A reality by March 2026? (1)
Just a few days ago, before writing this, I received news about the approval by the committee on rules and local government of the Bangsamoro Transition Authority (BTA) of Bangsamoro Autonomous Bill No. 415. While still not a regionally approved autonomous act or law, the approval of the bill at the committee level has once again spurred people’s hopes that the transitional government in the region will finally end after several extensions of the already extended transition period of the Bangsamoro Autonomous Region in Muslim Mindanao (BARMM) government.
In early 2019, the BARMM was installed after the Bangsamoro Organic Law (BOL), or Republic Act No. 11054, was approved, then ratified through the conduct of a regional plebiscite in January 2019. This was the result of the signing of the Comprehensive Agreement on the Bangsamoro on March 27, 2014, which concluded more than a decade of painstaking peace negotiations between the Philippine government and the leadership of the Moro Islamic Liberation Front. Under both the CAB and the BOL, the BARMM is run as a parliamentary form of regional government asymmetrical to the national government’s presidential and unitary form of government.
The BTA then became the transition government, both as the region’s legislative and executive branches. As such, ministers of the regional government’s bureaucratic ministries, offices, and agencies are also Members of Parliament (MPs) or legislators in the BTA.

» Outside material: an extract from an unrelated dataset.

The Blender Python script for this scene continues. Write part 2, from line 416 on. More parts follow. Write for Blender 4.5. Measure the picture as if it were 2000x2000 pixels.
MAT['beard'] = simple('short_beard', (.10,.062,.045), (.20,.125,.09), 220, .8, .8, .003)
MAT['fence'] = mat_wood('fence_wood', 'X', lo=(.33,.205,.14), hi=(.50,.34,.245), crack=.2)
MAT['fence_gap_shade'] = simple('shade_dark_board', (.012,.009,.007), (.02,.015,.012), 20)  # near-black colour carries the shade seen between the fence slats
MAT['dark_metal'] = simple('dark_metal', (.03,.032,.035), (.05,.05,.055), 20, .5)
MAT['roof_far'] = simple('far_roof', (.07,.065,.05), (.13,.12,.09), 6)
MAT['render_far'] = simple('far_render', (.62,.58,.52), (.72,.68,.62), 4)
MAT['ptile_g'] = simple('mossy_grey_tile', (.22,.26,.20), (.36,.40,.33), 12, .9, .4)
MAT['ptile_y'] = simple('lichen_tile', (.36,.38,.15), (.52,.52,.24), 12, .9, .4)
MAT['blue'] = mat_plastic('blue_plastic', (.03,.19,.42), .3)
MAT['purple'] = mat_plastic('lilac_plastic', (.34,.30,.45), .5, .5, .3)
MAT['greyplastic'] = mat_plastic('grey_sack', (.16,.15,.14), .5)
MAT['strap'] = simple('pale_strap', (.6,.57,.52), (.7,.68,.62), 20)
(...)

The first extension was from 2022 (the original end of the transition period) to 2025, after former President Rodrigo Duterte approved a law that pushed the original transition period of three years. This law was meant to extend the transition period to May 2025, to synchronize with the national elections. The extension lasted for three years, making the entire transition period six years. Both regional and national lawmakers agreed that three years was too short for a meaningful transitional government to become fully operational.
But no such regional parliamentary elections took place in the national elections of May 2025. Instead, another extension period—shorter this time—from May to October 2025 was again legislated by the national government.
The extension of the extended transition period was supposed to address several urgent complaints about the regional government’s being unprepared for a truly functional regular parliamentary government. The Commission on Elections also expressed that synchronizing the first regional parliamentary elections would present serious logistical challenges, on top of being cumbersome for many of the regional voters. For everyone in the region, it would be the first time they would vote as part of a parliamentary form of government, something no one in the region—even in the national government—has experienced in their lives as voters. But Oct. 13, 2025 came and went without the first regional parliamentary elections happening.
On Aug. 19, 2025, the BTA passed the Bangsamoro Autonomy Act (BAA) 77, which assigned new electoral districts for the BARMM after the exit of the province of Sulu from the region in September 2024. Sulu’s electoral districts were to be distributed fairly to the new configuration of the BARMM’s constituent provinces and areas, sans Sulu.
But based on national electoral laws, the timing of this crucial piece of legislation to allow the conduct of the October parliamentary elections was off, as it was passed and approved as a regional law just five days within the prescribed election period from August to Oct. 13, 2025. Moreover, the Supreme Court found serious flaws in BAA 77: it violated not only the BOL but also the Philippine Constitution regarding the assignment of electoral districts. Areas “contiguous to each other” are the ones to constitute an electoral district. But BAA 77 put several areas far from each other and grouped them as one, a clear piece of evidence of gerrymandering on the part of the regional law’s framers.
The people’s hopes for finally voting for their desired candidates to run the very first regular parliament of the BARMM were dashed once again. Wild talks have circulated about how some MPs have become politically avaricious, taking advantage of their highly esteemed positions courtesy of their deep “connectivity” with the appointing power—then Duterte and currently, President Marcos.
But several civil society groups decried this protracted extension as a devious way for the MPs to stay in power and privilege and to enjoy the pecuniary and prestigious entitlements of their positions.